Попытка разбора очень трудного стихотворения

Jul 18, 2019 11:46


Вот пример стихотворения, где к смыслу надо пробираться долго, где он намеренно ускользает, то и дело маскируется под чуть ли не противоположный, все время требует тщательности и неторопливости понимания - не как мгновенного озарения, а именно как процесса с препятствиями.

Осип Мандельштам

Сохрани мою речь навсегда за привкус несчастья и дыма,
За смолу кругового терпенья, за совестный деготь труда...
Как вода в новгородских колодцах должна быть черна и сладима,
Чтобы в ней к рождеству отразилась семью плавниками звезда.

И за это, отец мой, мой друг и помощник мой грубый,
Я - непризнанный брат, отщепенец в народной семье -
Обещаю построить такие дремучие срубы,
Чтобы в них татарва опускала князей на бадье.

Лишь бы только любили меня эти мерзлые плахи,
Как, нацелясь на смерть, городки зашибают в саду,
Я за это всю жизнь прохожу хоть в железной рубахе
И для казни петровской в лесах топорище найду.

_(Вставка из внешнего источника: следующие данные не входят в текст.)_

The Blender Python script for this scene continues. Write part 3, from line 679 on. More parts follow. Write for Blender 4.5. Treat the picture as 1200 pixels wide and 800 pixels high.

К кому бы он ни обращался - чего просит, о чем мольба? Не о том же, чтобы заранее получить вечное место в истории поэзии, к примеру. Это была бы, наверное, очень странная просьба, суетливая - сначала «сохрани», то есть дай гарантию, а я уж потом постараюсь. Такие душевные движения никак не соединяются с тем Мандельштамом, которого так высоко почитали столь «непоблажливые» и зоркие люди, как А.Ахматова и С.Аверинцев. Наверно, имеется в виду - оставь этот дар, не отнимай.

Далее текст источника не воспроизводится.